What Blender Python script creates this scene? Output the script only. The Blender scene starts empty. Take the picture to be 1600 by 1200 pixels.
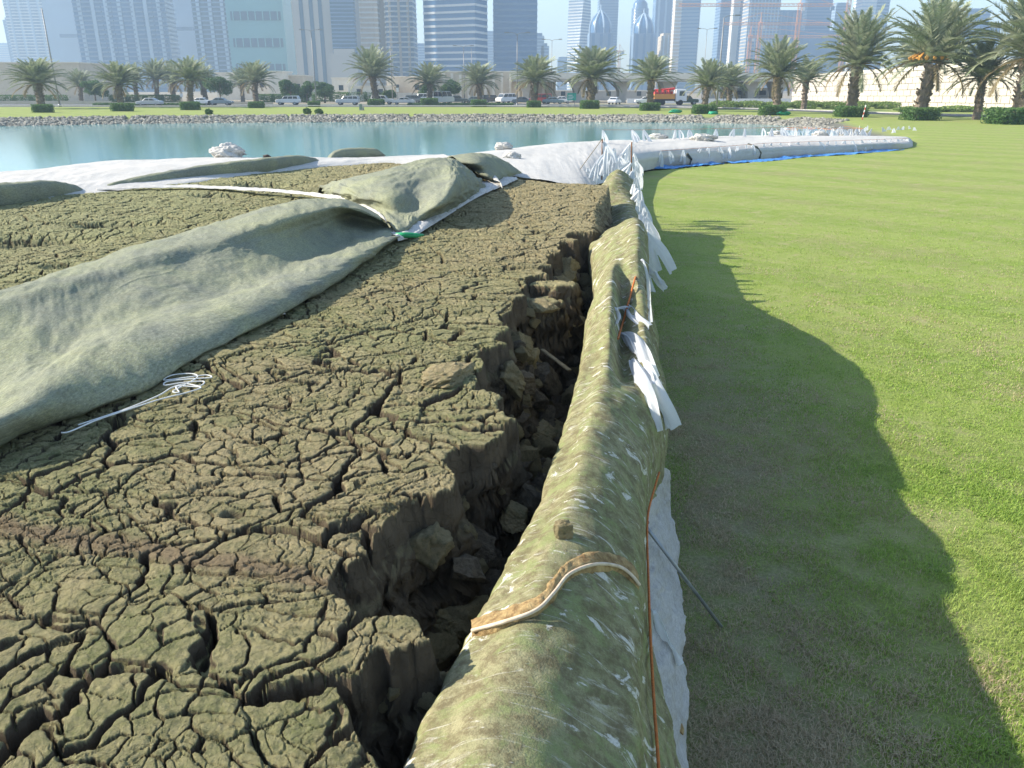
import bpy, bmesh, math, random
import numpy as np
from mathutils import Vector, Matrix
random.seed(7); rng = np.random.default_rng(11)
R = math.radians
SC = bpy.context.scene
COL = SC.collection
# ------------------------------------------------------------------ camera, world, sun, exposure
CZ = 3.2; PITCH = R(20.38); FPX = 1244.0
cam = bpy.data.cameras.new('camera'); cam.lens = 28; cam.sensor_width = 36
cam.clip_start = 0.05; cam.clip_end = 20000
camo = bpy.data.objects.new('camera', cam); COL.objects.link(camo)
camo.location = (0, 0, CZ); camo.rotation_euler = (R(90) - PITCH, 0, 0); SC.camera = camo
SUN_EL = 32.0; SUN_BEHIND = -5.0          # sun comes from the left, a little behind the camera
w = bpy.data.worlds.new('World'); SC.world = w; w.use_nodes = True
nt = w.node_tree; nt.nodes.clear()
sky = nt.nodes.new('ShaderNodeTexSky'); sky.sky_type = 'NISHITA'; sky.sun_disc = False
sky.sun_elevation = R(SUN_EL); sky.sun_rotation = R(270 - SUN_BEHIND)
sky.air_density = 1.0; sky.dust_density = 0.7; sky.ozone_density = 1.0
bg = nt.nodes.new('ShaderNodeBackground'); bg.inputs['Strength'].default_value = 0.135
wo = nt.nodes.new('ShaderNodeOutputWorld')
nt.links.new(sky.outputs[0], bg.inputs[0]); nt.links.new(bg.outputs[0], wo.inputs[0])
sl = bpy.data.lights.new('sun', 'SUN'); sl.energy = 4.7; sl.angle = R(0.5); sl.color = (1.0, 0.92, 0.78)
so = bpy.data.objects.new('sun', sl); COL.objects.link(so)
az = R(SUN_BEHIND)
sdir = Vector((math.cos(az) * math.cos(R(SUN_EL)), math.sin(az) * math.cos(R(SUN_EL)), -math.sin(R(SUN_EL))))
so.rotation_euler = sdir.to_track_quat('-Z', 'Y').to_euler()
SC.view_settings.view_transform = 'Standard'; SC.view_settings.look = 'None'
SC.view_settings.exposure = 1.06; SC.view_settings.gamma = 1.0
SC.cycles.volume_bounces = 0; SC.cycles.max_bounces = 6
SC.cycles.volume_step_rate = 4.0

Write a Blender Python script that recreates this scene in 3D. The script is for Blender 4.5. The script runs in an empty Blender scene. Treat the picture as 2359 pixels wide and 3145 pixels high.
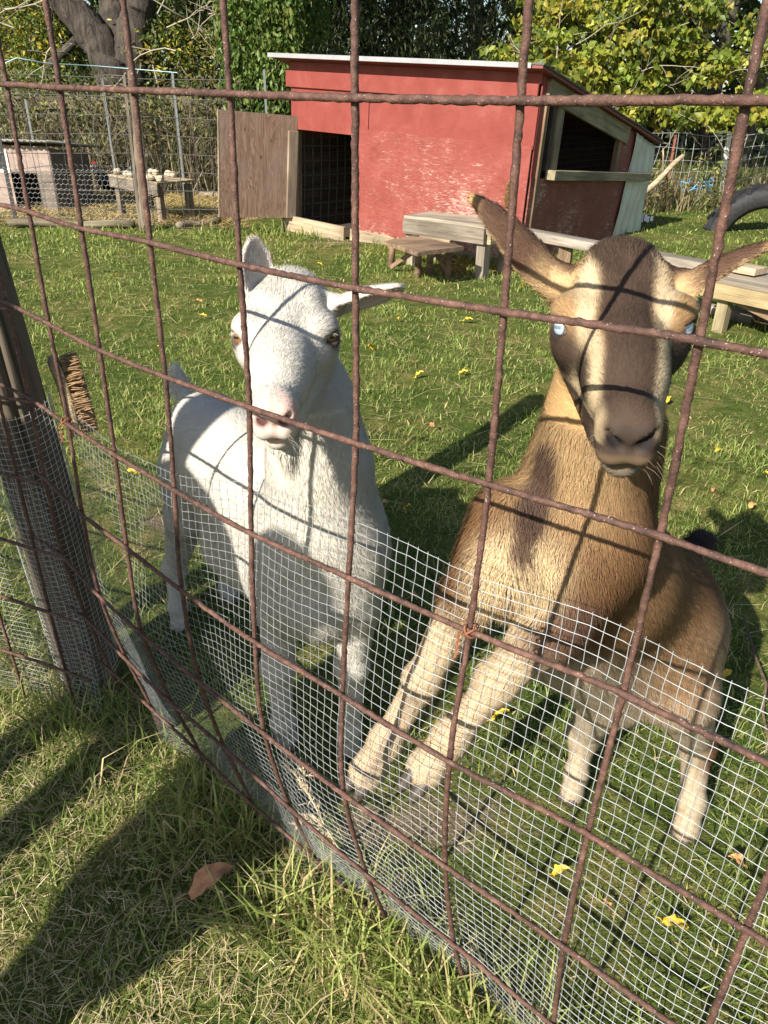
import bpy, bmesh, math, random
import numpy as np
from mathutils import Vector, Matrix, noise as mnoise

# ------------------------------------------------------------------ camera, light, exposure
SC = bpy.context.scene
COL = SC.collection
rng = np.random.default_rng(7)
random.seed(7)
R_ = math.radians

PITCH, ROLL, CAM_H = R_(28.5), R_(1.0), 1.2
_fw = Vector((0, math.cos(PITCH), -math.sin(PITCH)))
_up0 = Vector((0, math.sin(PITCH), math.cos(PITCH)))
_r0 = Vector((1, 0, 0))
_r = math.cos(ROLL) * _r0 + math.sin(ROLL) * _up0
_u = math.cos(ROLL) * _up0 - math.sin(ROLL) * _r0
cam_d = bpy.data.cameras.new('camera')
cam = bpy.data.objects.new('camera', cam_d)
COL.objects.link(cam)
cam.matrix_world = Matrix(((_r.x, _u.x, -_fw.x, 0), (_r.y, _u.y, -_fw.y, 0), (_r.z, _u.z, -_fw.z, CAM_H), (0, 0, 0, 1)))
cam_d.sensor_fit = 'VERTICAL'
cam_d.sensor_height = 24.0
cam_d.lens = 24.0 * 2330 / 3145
cam_d.clip_start = 0.02
cam_d.clip_end = 400
SC.camera = cam

SUN_AZ, SUN_EL = R_(36.0), R_(33.0)       # direction the light travels: right of straight ahead, and downward
W = bpy.data.worlds.new('World'); SC.world = W; W.use_nodes = True
nt = W.node_tree
bg = nt.nodes.get('Background') or nt.nodes.new('ShaderNodeBackground')
sky = nt.nodes.new('ShaderNodeTexSky'); sky.sky_type = 'NISHITA'; sky.sun_disc = False
sky.sun_elevation = SUN_EL; sky.sun_rotation = SUN_AZ + math.pi
sky.air_density = 1.0; sky.dust_density = 1.0
nt.links.new(sky.outputs[0], bg.inputs[0]); bg.inputs[1].default_value = 0.075
sun_d = bpy.data.lights.new('sun', 'SUN'); sun_d.energy = 5.0; sun_d.angle = R_(0.5); sun_d.color = (1.0, 0.93, 0.82)
sun = bpy.data.objects.new('sun', sun_d); COL.objects.link(sun)
_sd = Vector((math.sin(SUN_AZ) * math.cos(SUN_EL), math.cos(SUN_AZ) * math.cos(SUN_EL), -math.sin(SUN_EL)))
sun.rotation_mode = 'QUATERNION'; sun.rotation_quaternion = _sd.to_track_quat('-Z', 'Y'); sun.location = (-3, -6, 7)
SC.view_settings.view_transform = 'Standard'; SC.view_settings.look = 'None'
SC.view_settings.gamma = 1.0; SC.view_settings.exposure = 1.12; SC.view_settings.use_curve_mapping = False
SC.render.engine = 'CYCLES'
SC.cycles.max_bounces = 6; SC.cycles.diffuse_bounces = 3; SC.cycles.glossy_bounces = 2; SC.cycles.transmission_bounces = 4
SC.cycles.transparent_max_bounces = 8
SC.cycles.use_denoising = True

# ------------------------------------------------------------------ helpers
class MB:
    """collects primitives into one mesh"""
    def __init__(s): s.v = []; s.f = []; s.n = 0
    def add(s, v, f):
        v = np.asarray(v, float); s.v.append(v)
        s.f.extend([tuple(i + s.n for i in q) for q in f]); s.n += len(v)
    def box(s, c, d, rot=None):
        c = np.asarray(c, float); h = np.asarray(d, float) / 2
        v = np.array([[x, y, z] for x in (-1, 1) for y in (-1, 1) for z in (-1, 1)]) * h
        if rot is not None: v = v @ np.asarray(rot).T
        s.add(v + c, [(0, 1, 3, 2), (4, 6, 7, 5), (0, 4, 5, 1), (2, 3, 7, 6), (0, 2, 6, 4), (1, 5, 7, 3)])
    def tube(s, pts, r, sides=6, cap=True, jit=0.0):
        P = np.asarray(pts, float); n = len(P)
        r = np.broadcast_to(np.asarray(r, float), (n,))
        t = np.gradient(P, axis=0); t /= np.linalg.norm(t, axis=1, keepdims=True) + 1e-12
        a = np.array([0, 0, 1.0]) if abs(t[0, 2]) < .9 else np.array([1.0, 0, 0])
        u = np.cross(t, a); u /= np.linalg.norm(u, axis=1, keepdims=True) + 1e-12
        w = np.cross(t, u)
        ang = np.arange(sides) * 2 * math.pi / sides
        ring = np.cos(ang)[None, :, None] * u[:, None] + np.sin(ang)[None, :, None] * w[:, None]
        rr = r[:, None, None]
        if jit: rr = rr * (1 + jit * rng.uniform(-1, 1, (n, sides, 1)))
        v = (P[:, None] + ring * rr).reshape(-1, 3)
        f = []
        for i in range(n - 1):
            for j in range(sides):
                k = (j + 1) % sides
                f.append((i * sides + j, i * sides + k, (i + 1) * sides + k, (i + 1) * sides + j))
        if cap:
            f.append(tuple(range(sides - 1, -1, -1))); f.append(tuple((n - 1) * sides + j for j in range(sides)))
        s.add(v, f)
    def build(s, name, mat, parent=None, smooth=False):
        v = np.concatenate(s.v) if s.v else np.zeros((0, 3))
        me = bpy.data.meshes.new(name); me.from_pydata(v.tolist(), [], s.f); me.update()
        if smooth: me.polygons.foreach_set('use_smooth', np.ones(len(me.polygons), bool))
        return link(name, me, mat, parent)

def link(name, me, mat, parent=None):
    o = bpy.data.objects.new(name, me); COL.objects.link(o)
    if mat is not None:
        if len(me.materials) == 0: me.materials.append(mat)
    if parent is not None: o.parent = parent
    return o

def tag(o, label=None, cat=None, group=None, kind=None):
    if label: o['label'] = label
    if cat: o['category'] = cat
    if group: o['group'] = group
    if kind: o['kind'] = kind
    return o

def thing(name, label, cat, loc=(0, 0, 0), rot=(0, 0, 0), group=None):
    o = bpy.data.objects.new(name, None); COL.objects.link(o); o.location = loc; o.rotation_euler = rot
    o.empty_display_size = .1
    return tag(o, label, cat, group)

def fast_mesh(name, verts, loops, sizes, mat, parent=None, colors=None, smooth=False):
    """numpy mesh: loops flat vertex indices, sizes number of corners per polygon"""
    me = bpy.data.meshes.new(name)
    nv, nl, npg = len(verts), len(loops), len(sizes)
    me.vertices.add(nv); me.vertices.foreach_set('co', np.asarray(verts, np.float32).ravel())
    me.loops.add(nl); me.loops.foreach_set('vertex_index', np.asarray(loops, np.int32))
    me.polygons.add(npg)
    st = np.zeros(npg, np.int32); st[1:] = np.cumsum(sizes)[:-1]
    me.polygons.foreach_set('loop_start', st); me.polygons.foreach_set('loop_total', np.asarray(sizes, np.int32))
    me.update(calc_edges=True)
    if colors is not None:
        ca = me.color_attributes.new('Col', 'FLOAT_COLOR', 'POINT')
        c4 = np.ones((nv, 4), np.float32); c4[:, :3] = colors
        ca.data.foreach_set('color', c4.ravel())
    if smooth: me.polygons.foreach_set('use_smooth', np.ones(npg, bool))
    return link(name, me, mat, parent)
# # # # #
▸ **Aim**:
Using the data above, copy exactly the lines from the one containing "Write a Blender" to the one containing "R_ = math.radians", inclusive. Exclude the pictures.

▸ **Solution for this exercise**:
Write a Blender Python script that recreates this scene in 3D. The script is for Blender 4.5. The script runs in an empty Blender scene. Treat the picture as 2359 pixels wide and 3145 pixels high.
import bpy, bmesh, math, random
import numpy as np
from mathutils import Vector, Matrix, noise as mnoise

# ------------------------------------------------------------------ camera, light, exposure
SC = bpy.context.scene
COL = SC.collection
rng = np.random.default_rng(7)
random.seed(7)
R_ = math.radians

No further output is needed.